= GIVEN DATA =
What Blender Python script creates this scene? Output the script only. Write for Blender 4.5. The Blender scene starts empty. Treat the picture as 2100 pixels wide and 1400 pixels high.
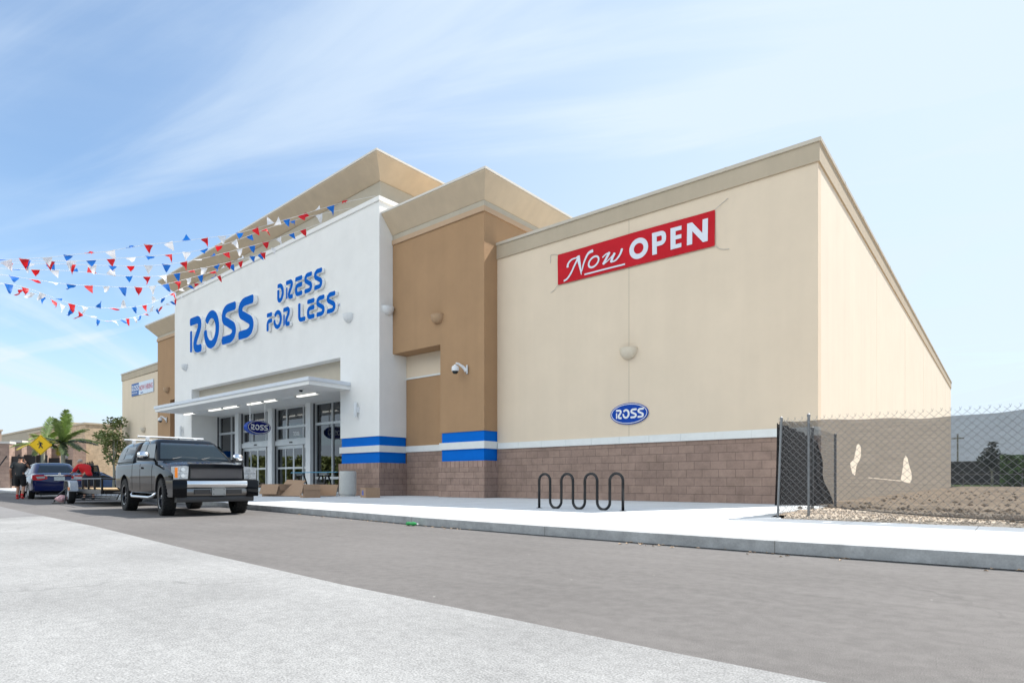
import bpy, bmesh, math, random
from mathutils import Vector, Matrix
from math import radians, sin, cos, pi, sqrt
random.seed(7)
SC = bpy.context.scene
COL = SC.collection

# ------------------------------------------------------------ camera
cam_d = bpy.data.cameras.new('camera'); cam = bpy.data.objects.new('camera', cam_d); COL.objects.link(cam)
SC.camera = cam
cam_d.sensor_width = 36.0; cam_d.sensor_fit = 'HORIZONTAL'
cam_d.lens = 36.0*1254/2100
cam_d.shift_y = (985-700)/2100
cam_d.clip_start = 0.05; cam_d.clip_end = 6000
cam.location = (0, 0, 0.75)
cam.rotation_euler = (radians(90), 0, math.atan2(1040, 1254))

# ------------------------------------------------------------ world, sun, exposure
SUNV = Vector((2.5, 6.8, 9.34)).normalized()
SUN_EL = math.asin(SUNV.z); SUN_AZ = math.atan2(SUNV.x, SUNV.y)
w = bpy.data.worlds.new('World'); SC.world = w; w.use_nodes = True
nt = w.node_tree; nt.nodes.clear()
def N(nt, t, **k):
    n = nt.nodes.new(t)
    for a, b in k.items(): setattr(n, a, b)
    return n
out = N(nt, 'ShaderNodeOutputWorld'); bg = N(nt, 'ShaderNodeBackground'); bg.inputs['Strength'].default_value = 0.12
sky = N(nt, 'ShaderNodeTexSky'); sky.sky_type = 'NISHITA'; sky.sun_disc = False
sky.sun_elevation = SUN_EL; sky.sun_rotation = SUN_AZ
sky.air_density = 1.0; sky.dust_density = 0.6; sky.ozone_density = 2.5; sky.altitude = 5
tc = N(nt, 'ShaderNodeTexCoord'); sep = N(nt, 'ShaderNodeSeparateXYZ'); nt.links.new(tc.outputs['Generated'], sep.inputs[0])
def M(op, a, b=None, c=None, tree=None):
    t = tree or nt
    n = t.nodes.new('ShaderNodeMath'); n.operation = op
    for i, v in enumerate((a, b, c)):
        if v is None: continue
        if isinstance(v, (int, float)): n.inputs[i].default_value = v
        else: t.links.new(v, n.inputs[i])
    return n.outputs[0]
zz = M('ADD', M('MAXIMUM', sep.outputs[2], 0.0), 0.12)
cx_ = M('DIVIDE', sep.outputs[0], zz); cy_ = M('DIVIDE', sep.outputs[1], zz)
def cloud(ang, sx, sy, scale, lo, hi, det=8, off=0.0, dist=0.4):
    ca, sa = cos(ang), sin(ang)
    u = M('MULTIPLY', M('ADD', M('MULTIPLY', cx_, ca), M('MULTIPLY', cy_, sa)), sx)
    v = M('MULTIPLY', M('SUBTRACT', M('MULTIPLY', cy_, ca), M('MULTIPLY', cx_, sa)), sy)
    cb = N(nt, 'ShaderNodeCombineXYZ'); nt.links.new(u, cb.inputs[0]); nt.links.new(v, cb.inputs[1]); cb.inputs[2].default_value = off
    nz = N(nt, 'ShaderNodeTexNoise'); nz.inputs['Scale'].default_value = scale; nz.inputs['Detail'].default_value = det
    nz.inputs['Roughness'].default_value = 0.55; nz.inputs['Distortion'].default_value = dist
    nt.links.new(cb.outputs[0], nz.inputs['Vector'])
    mr = N(nt, 'ShaderNodeMapRange', interpolation_type='SMOOTHSTEP'); nt.links.new(nz.outputs[0], mr.inputs[0])
    mr.inputs[1].default_value = lo; mr.inputs[2].default_value = hi
    return mr.outputs[0]
c1 = cloud(0.9, 0.55, 1.0, 0.75, 0.38, 0.80, 7, 3.1)
c2 = cloud(0.35, 0.30, 1.5, 1.6, 0.46, 0.74, 10, 9.7, 1.0)
c3 = cloud(-0.68, 0.12, 1.0, 1.1, 0.40, 0.54, 8, 4.3, 0.6)
low = N(nt, 'ShaderNodeMapRange', interpolation_type='SMOOTHSTEP'); nt.links.new(sep.outputs[2], low.inputs[0])
low.inputs[1].default_value = 0.34; low.inputs[2].default_value = 0.12
c3 = M('MULTIPLY', c3, low.outputs[0])
sdx, sdy = SUNV.x/sqrt(SUNV.x**2+SUNV.y**2), SUNV.y/sqrt(SUNV.x**2+SUNV.y**2)
sund = M('ADD', M('MULTIPLY', sep.outputs[0], sdx), M('MULTIPLY', sep.outputs[1], sdy))
veil = N(nt, 'ShaderNodeMapRange', interpolation_type='SMOOTHSTEP'); nt.links.new(sund, veil.inputs[0])
veil.inputs[1].default_value = -0.15; veil.inputs[2].default_value = 0.95; veil.inputs[3].default_value = 0.10; veil.inputs[4].default_value = 0.88
cf = M('MINIMUM', M('ADD', M('ADD', M('MULTIPLY', c1, 0.33), M('MULTIPLY', c2, 0.42)), M('ADD', M('MULTIPLY', c3, 0.75), veil.outputs[0])), 0.94)
hz = N(nt, 'ShaderNodeMapRange', interpolation_type='SMOOTHSTEP'); nt.links.new(sep.outputs[2], hz.inputs[0])
hz.inputs[1].default_value = 0.30; hz.inputs[2].default_value = 0.0; hz.inputs[3].default_value = 0.0; hz.inputs[4].default_value = 0.75
cf = M('MAXIMUM', cf, M('MINIMUM', M('ADD', hz.outputs[0], M('MULTIPLY', c3, .5)), .97))
# unseen bright cloud bank added opposite the sun to lift the shaded facade
anti = N(nt, 'ShaderNodeMapRange', interpolation_type='SMOOTHSTEP'); nt.links.new(sund, anti.inputs[0])
anti.inputs[1].default_value = 0.0; anti.inputs[2].default_value = -0.8; anti.inputs[3].default_value = 0.0; anti.inputs[4].default_value = 1.0
ael = N(nt, 'ShaderNodeMapRange', interpolation_type='SMOOTHSTEP'); nt.links.new(sep.outputs[2], ael.inputs[0])
ael.inputs[1].default_value = 0.10; ael.inputs[2].default_value = 0.45
antif = M('MULTIPLY', anti.outputs[0], ael.outputs[0])
cf = M('MAXIMUM', cf, M('MULTIPLY', antif, 0.85))
cbr = N(nt, 'ShaderNodeMix', data_type='RGBA'); cbr.inputs[6].default_value = (3.65, 4.25, 4.85, 1); cbr.inputs[7].default_value = (12.0, 12.2, 11.8, 1)
nt.links.new(antif, cbr.inputs['Factor'])
mix = N(nt, 'ShaderNodeMix', data_type='RGBA'); nt.links.new(cf, mix.inputs['Factor'])
skm = N(nt, 'ShaderNodeVectorMath', operation='MULTIPLY'); nt.links.new(sky.outputs[0], skm.inputs[0]); skm.inputs[1].default_value = (.86, .98, 1.0)
nt.links.new(skm.outputs[0], mix.inputs[6]); nt.links.new(cbr.outputs[2], mix.inputs[7])
nt.links.new(mix.outputs[2], bg.inputs[0]); nt.links.new(bg.outputs[0], out.inputs[0])

sl = bpy.data.lights.new('sun', 'SUN'); sl.energy = 4.0; sl.angle = radians(0.5); sl.color = (1, 0.955, 0.89)
so = bpy.data.objects.new('sun', sl); COL.objects.link(so); so.location = (20, 60, 80)
so.rotation_euler = (-SUNV).to_track_quat('-Z', 'Y').to_euler()
SC.view_settings.view_transform = 'Standard'; SC.view_settings.look = 'None'
SC.view_settings.gamma = 1; SC.view_settings.exposure = 0.86
SC.view_settings.use_curve_mapping = False
SC.render.film_transparent = False
try:
    SC.cycles.max_bounces = 8; SC.cycles.transparent_max_bounces = 16; SC.cycles.use_denoising = True
    SC.cycles.sample_clamp_indirect = 6
except Exception: pass

# ------------------------------------------------------------ materials
def hexc(r, g, b):
    f = lambda c: ((c/255+0.055)/1.055)**2.4 if c > 10 else c/255/12.92
    return (f(r), f(g), f(b))
def mat(name, col, rough=0.7, metal=0.0, noise=0.0, nscale=3.0, bump=0.0, bscale=80.0, spec=0.5, coat=0.0, emis=0.0, streak=0.0, bdist=0.01):
    m = bpy.data.materials.new(name); m.use_nodes = True; t = m.node_tree
    b = t.nodes['Principled BSDF']
    b.inputs['Base Color'].default_value = (*col, 1); b.inputs['Roughness'].default_value = rough
    b.inputs['Metallic'].default_value = metal; b.inputs['Specular IOR Level'].default_value = spec
    if coat: b.inputs['Coat Weight'].default_value = coat; b.inputs['Coat Roughness'].default_value = 0.02
    if emis:
        b.inputs['Emission Color'].default_value = (*col, 1); b.inputs['Emission Strength'].default_value = emis
    tcn = N(t, 'ShaderNodeTexCoord')
    if noise:
        n1 = N(t, 'ShaderNodeTexNoise'); n1.inputs['Scale'].default_value = nscale; n1.inputs['Detail'].default_value = 8; n1.inputs['Roughness'].default_value = .65
        t.links.new(tcn.outputs['Object'], n1.inputs['Vector'])
        mr = N(t, 'ShaderNodeMapRange'); t.links.new(n1.outputs[0], mr.inputs[0])
        mr.inputs[1].default_value = 0.3; mr.inputs[2].default_value = 0.7
        mr.inputs[3].default_value = 1-noise; mr.inputs[4].default_value = 1+noise
        val = mr.outputs[0]
        if streak:
            mp = N(t, 'ShaderNodeMapping'); mp.inputs['Scale'].default_value = (2.2, 2.2, 0.12)
            t.links.new(tcn.outputs['Object'], mp.inputs[0])
            n3 = N(t, 'ShaderNodeTexNoise'); n3.inputs['Scale'].default_value = 1.3; n3.inputs['Detail'].default_value = 6
            t.links.new(mp.outputs[0], n3.inputs['Vector'])
            mr3 = N(t, 'ShaderNodeMapRange'); t.links.new(n3.outputs[0], mr3.inputs[0])
            mr3.inputs[1].default_value = .35; mr3.inputs[2].default_value = .7; mr3.inputs[3].default_value = 1+streak*.3; mr3.inputs[4].default_value = 1-streak
            val = M('MULTIPLY', val, mr3.outputs[0], tree=t)
        vm = N(t, 'ShaderNodeVectorMath', operation='SCALE'); vm.inputs[0].default_value = col
        t.links.new(val, vm.inputs['Scale']); t.links.new(vm.outputs[0], b.inputs['Base Color'])
    if bump:
        n2 = N(t, 'ShaderNodeTexNoise'); n2.inputs['Scale'].default_value = bscale; n2.inputs['Detail'].default_value = 4
        t.links.new(tcn.outputs['Object'], n2.inputs['Vector'])
        bp = N(t, 'ShaderNodeBump'); bp.inputs['Strength'].default_value = bump; bp.inputs['Distance'].default_value = bdist
        t.links.new(n2.outputs[0], bp.inputs['Height']); t.links.new(bp.outputs[0], b.inputs['Normal'])
    return m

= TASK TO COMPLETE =
Return the material line for line, from its beginning to the line that contains "cam.rotation_euler = (radians(90), 0, math.atan2(1040, 1254))", with the pictures left out.

= THE RESULT =
What Blender Python script creates this scene? Output the script only. Write for Blender 4.5. The Blender scene starts empty. Treat the picture as 2100 pixels wide and 1400 pixels high.
import bpy, bmesh, math, random
from mathutils import Vector, Matrix
from math import radians, sin, cos, pi, sqrt
random.seed(7)
SC = bpy.context.scene
COL = SC.collection

# ------------------------------------------------------------ camera
cam_d = bpy.data.cameras.new('camera'); cam = bpy.data.objects.new('camera', cam_d); COL.objects.link(cam)
SC.camera = cam
cam_d.sensor_width = 36.0; cam_d.sensor_fit = 'HORIZONTAL'
cam_d.lens = 36.0*1254/2100
cam_d.shift_y = (985-700)/2100
cam_d.clip_start = 0.05; cam_d.clip_end = 6000
cam.location = (0, 0, 0.75)
cam.rotation_euler = (radians(90), 0, math.atan2(1040, 1254))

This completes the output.